Short exercise — Lift out, unaltered, the lines of the material below between the line holding "Keep writing the" and the line holding "sz, pi, *tint))", counting both.

Scripts that build scenes —
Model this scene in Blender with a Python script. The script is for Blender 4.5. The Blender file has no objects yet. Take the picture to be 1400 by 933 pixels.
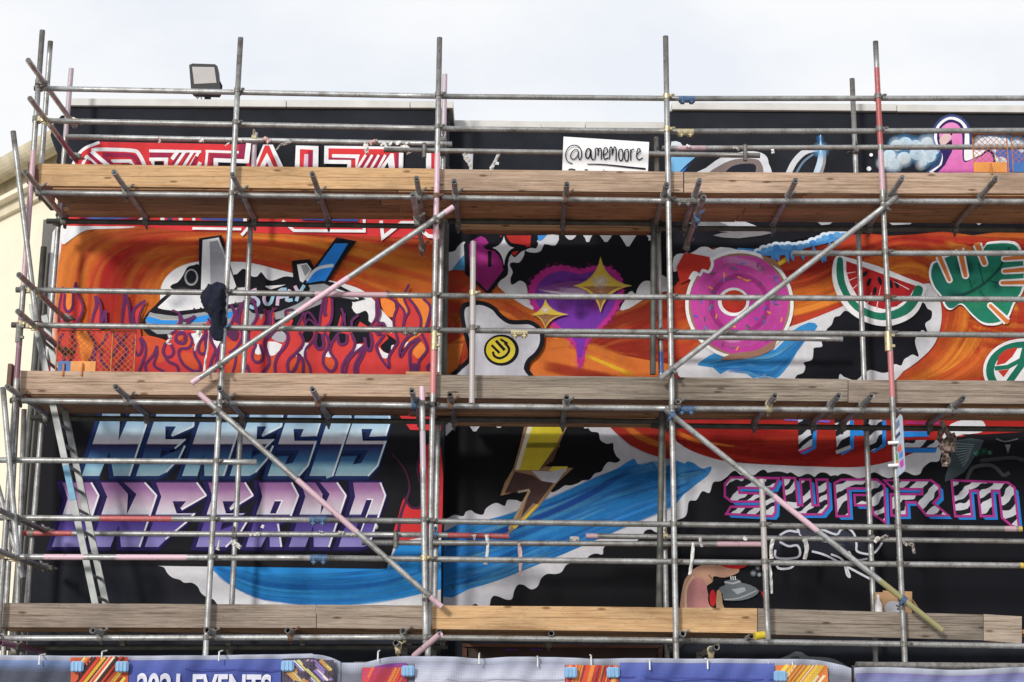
import bpy, bmesh, math, random
from mathutils import Vector, Matrix, noise
from mathutils.geometry import tessellate_polygon
R = random.Random(7)
sc = bpy.context.scene
COL = sc.collection
# ------------------------------------------------------------------ camera
F_PX = 2332.0; TH = math.radians(13.13); RO = 0.0072; EYE = 1.6
Fv = Vector((0, math.cos(TH), math.sin(TH)))
R0 = Vector((1, 0, 0)); U0 = Vector((0, -math.sin(TH), math.cos(TH)))
Rv = R0*math.cos(RO) + U0*math.sin(RO); Uv = U0*math.cos(RO) - R0*math.sin(RO)
cam = bpy.data.cameras.new('camera'); camo = bpy.data.objects.new('camera', cam); COL.objects.link(camo)
cam.sensor_width = 36; cam.lens = 36*F_PX/1400; cam.clip_end = 2000; cam.clip_start = .1
m = Matrix((Rv, Uv, -Fv)).transposed().to_4x4(); m.translation = Vector((0, 0, EYE)); camo.matrix_world = m
sc.camera = camo
# ------------------------------------------------------------------ sun, sky
SD = Vector((.44, 1.0, -.36)).normalized()
sun = bpy.data.lights.new('sun', 'SUN'); sun.energy = 2.0; sun.angle = math.radians(8); sun.color = (1, .95, .87)
suno = bpy.data.objects.new('sun', sun); COL.objects.link(suno)
suno.rotation_euler = SD.to_track_quat('-Z', 'Y').to_euler(); suno.location = (-8, -4, 14)
w = bpy.data.worlds.new('World'); sc.world = w; w.use_nodes = True
nt = w.node_tree; nt.nodes.clear()
def N(nt, t, **k):
    n = nt.nodes.new(t)
    for a, b in k.items():
        if a.startswith('i_'): n.inputs[a[2:].replace('_', ' ')].default_value = b
        else: setattr(n, a, b)
    return n
out = N(nt, 'ShaderNodeOutputWorld'); bg = N(nt, 'ShaderNodeBackground'); bg.inputs[1].default_value = .1
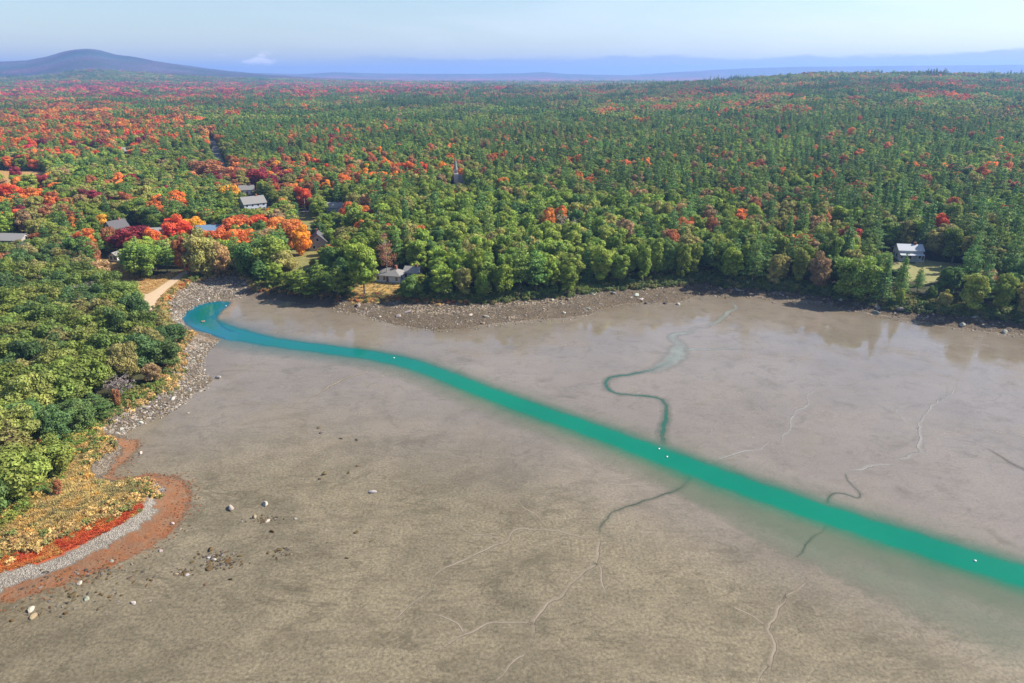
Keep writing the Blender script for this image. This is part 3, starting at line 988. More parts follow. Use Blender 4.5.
# whole-tree meshes for the forest mass (crown and trunk in one), not in the scene themselves
def joined(crown, trunk, name):
    nv, nf = len(crown.vertices), len(crown.polygons)
    v = np.empty(nv * 3, np.float32); crown.vertices.foreach_get('co', v)
    lvv = np.empty(nf, np.float32); crown.attributes['lv'].data.foreach_get('value', lvv)
    trv = np.empty(nf, np.float32); crown.attributes['tr'].data.foreach_get('value', trv)
    tv = np.array([p.co[:] for p in trunk.vertices], np.float32)
    tq = [list(p.vertices) for p in trunk.polygons if len(p.vertices) == 4]
    q = np.concatenate([np.arange(nv).reshape(-1, 4), np.array(tq) + nv])
    me = mesh_np(name, np.concatenate([v.reshape(-1, 3), tv]), q, (crown.materials[0], trunk.materials[0]), midx=[0] * nf + [1] * len(tq))
    vattr(me, 'lv', np.concatenate([lvv, np.zeros(len(tq))]), 'FACE')
    vattr(me, 'tr', np.concatenate([trv, np.zeros(len(tq))]), 'FACE')
    return me


class Scatter:
    """one object of kind stuff: points that carry instances of a few shared models"""
    def __init__(s, name, protos):
        s.name = name
        s.coll = bpy.data.collections.new(name + '_models')
        for i, me in enumerate(protos):
            o = bpy.data.objects.new('%s_model_%02d' % (name, i), me)
            s.coll.objects.link(o)
        s.rows = []

    def put(s, x, y, z, rz, sx, sz, pi, tint): s.rows.append((x, y, z, rz, sx, sz, pi, *tint))

    def build(s, label=None):
        A = np.array(s.rows)
        me = bpy.data.meshes.new(s.name)
        me.vertices.add(len(A))
        me.vertices.foreach_set('co', A[:, :3].astype(np.float32).ravel())
        n = len(A)
        vattr(me, 'rot', np.stack([np.zeros(n), np.zeros(n), A[:, 3]], 1), typ='FLOAT_VECTOR')
        vattr(me, 'scl', np.stack([A[:, 4], A[:, 4], A[:, 5]], 1), typ='FLOAT_VECTOR')
        vattr(me, 'proto', A[:, 6], typ='INT')
        vattr(me, 'tint', np.concatenate([A[:, 7:10], np.ones((n, 1))], 1), typ='FLOAT_COLOR')
        o = link(s.name, me)
        ng = bpy.data.node_groups.new(s.name + '_nodes', 'GeometryNodeTree')
        ng.interface.new_socket('Geometry', in_out='INPUT', socket_type='NodeSocketGeometry')
        ng.interface.new_socket('Geometry', in_out='OUTPUT', socket_type='NodeSocketGeometry')
        N = ng.nodes
        gi, go = N.new('NodeGroupInput'), N.new('NodeGroupOutput')
        ip = N.new('GeometryNodeInstanceOnPoints')
        ci = N.new('GeometryNodeCollectionInfo')
        ci.inputs['Collection'].default_value = s.coll
        ci.inputs['Separate Children'].default_value = True
        ci.inputs['Reset Children'].default_value = True
        ip.inputs['Pick Instance'].default_value = True

        def na_(nm, t):
            a = N.new('GeometryNodeInputNamedAttribute')
            a.data_type = t
            a.inputs['Name'].default_value = nm
            return a.outputs['Attribute']
        L = ng.links
        L.new(gi.outputs[0], ip.inputs['Points'])
        L.new(ci.outputs[0], ip.inputs['Instance'])
        L.new(na_('proto', 'INT'), ip.inputs['Instance Index'])
        er = N.new('FunctionNodeEulerToRotation')
        L.new(na_('rot', 'FLOAT_VECTOR'), er.inputs[0])
        L.new(er.outputs[0], ip.inputs['Rotation'])
        L.new(na_('scl', 'FLOAT_VECTOR'), ip.inputs['Scale'])
        L.new(ip.outputs[0], go.inputs[0])
        md = o.modifiers.new('scatter', 'NODES')
        md.node_group = ng
        return tag(o, label=label, kind='stuff')


ORDER = ['round', 'tall', 'pine', 'spruce', 'thin']
fprotos, FIDX = [], {}
for k in ORDER:
    FIDX[k] = []
    for c_, t_, h_, r_ in PROTO[k]:
        FIDX[k].append(len(fprotos))
        fprotos.append(joined(c_, t_, 'tree_model'))
# clumps of trees for farther off
for nm, share in (('clump', 0), ('clump_pine', 1)):
    FIDX[nm] = []
    for i in range(4):
        pf, trv = [], []
        kmat = NEEDLE if share else LEAF
        for j in range(9):
            ox, oy = (j % 3 - 1) * 5.6 + rng.uniform(-2, 2), (j // 3 - 1) * 5.6 + rng.uniform(-2, 2)
            hh = rng.uniform(10, 17)
            if share and rng.random() < .8:
                ps = pine_puffs(rng, hh * 1.08, rng.uniform(2.6, 3.6), .2, 7, .75)
            else:
                ps = broad_puffs(rng, 12, hh * .25, hh, rng.uniform(3.0, 4.2), .65)
            tt = rng.uniform(0, 1)
            for p_ in ps:
                pf.append((p_[0] + ox, p_[1] + oy, *p_[2:]))
                trv.append(tt)
        V, a, b = leaves(rng, pf, 16 if share else 34, .8, .35, .6, trv)
        a = np.clip(a * .7 + (b - .5) * .5 + .15, 0, 1)
        FIDX[nm].append(len(fprotos))
        fprotos.append(leaf_mesh('clump_model', V, a, b, kmat))
FOREST = Scatter('forest', fprotos)

# ------------------------------------------------------------------ colours of foliage
PAL = {
    'green': [(.125, .17, .026), (.14, .18, .03), (.105, .155, .028), (.155, .185, .036)],
    'deep': [(.066, .118, .028), (.058, .108, .028), (.08, .13, .03)],
    'bright': [(.145, .20, .03), (.135, .19, .032)],
    'olive': [(.175, .17, .046), (.165, .165, .048), (.19, .178, .056)],
    'pine': [(.074, .136, .034), (.088, .148, .036), (.062, .12, .034), (.118, .165, .036)],
    'yellow': [(.46, .26, .03), (.50, .24, .025)],
    'orange': [(.46, .165, .035), (.42, .145, .038), (.48, .20, .05)],
    'red': [(.43, .11, .032), (.41, .125, .04), (.43, .08, .03)],
    'pink': [(.46, .05, .07), (.44, .06, .06)],
    'maroon': [(.17, .026, .034), (.13, .030, .030)],
    'rust': [(.30, .115, .045), (.27, .125, .06), (.33, .14, .06)],
    'tan': [(.28, .19, .085), (.25, .175, .09)],
    'brown': [(.25, .12, .075), (.23, .13, .09)],
    'grey': [(.15, .135, .10), (.17, .15, .12)],
}
WORD = {'green': 'green', 'deep': 'deep green', 'bright': 'bright green', 'olive': 'olive green', 'pine': 'dark green', 'yellow': 'golden yellow', 'orange': 'orange', 'red': 'red',
        'pink': 'crimson', 'maroon': 'maroon', 'rust': 'rusty brown', 'tan': 'tan', 'brown': 'pinkish brown', 'grey': 'grey half bare'}


CALM = .82


def pick_tint(name, rng):
    p = PAL[name]
    c = np.array(p[rng.integers(len(p))])
    return tuple(c * rng.uniform(.85, 1.15) * (CALM if name in ('yellow', 'orange', 'red', 'pink', 'rust', 'tan', 'brown') else 1.0))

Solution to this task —
Keep writing the Blender script for this image. This is part 3, starting at line 988. More parts follow. Use Blender 4.5.
# whole-tree meshes for the forest mass (crown and trunk in one), not in the scene themselves
def joined(crown, trunk, name):
    nv, nf = len(crown.vertices), len(crown.polygons)
    v = np.empty(nv * 3, np.float32); crown.vertices.foreach_get('co', v)
    lvv = np.empty(nf, np.float32); crown.attributes['lv'].data.foreach_get('value', lvv)
    trv = np.empty(nf, np.float32); crown.attributes['tr'].data.foreach_get('value', trv)
    tv = np.array([p.co[:] for p in trunk.vertices], np.float32)
    tq = [list(p.vertices) for p in trunk.polygons if len(p.vertices) == 4]
    q = np.concatenate([np.arange(nv).reshape(-1, 4), np.array(tq) + nv])
    me = mesh_np(name, np.concatenate([v.reshape(-1, 3), tv]), q, (crown.materials[0], trunk.materials[0]), midx=[0] * nf + [1] * len(tq))
    vattr(me, 'lv', np.concatenate([lvv, np.zeros(len(tq))]), 'FACE')
    vattr(me, 'tr', np.concatenate([trv, np.zeros(len(tq))]), 'FACE')
    return me


class Scatter:
    """one object of kind stuff: points that carry instances of a few shared models"""
    def __init__(s, name, protos):
        s.name = name
        s.coll = bpy.data.collections.new(name + '_models')
        for i, me in enumerate(protos):
            o = bpy.data.objects.new('%s_model_%02d' % (name, i), me)
            s.coll.objects.link(o)
        s.rows = []

    def put(s, x, y, z, rz, sx, sz, pi, tint): s.rows.append((x, y, z, rz, sx, sz, pi, *tint))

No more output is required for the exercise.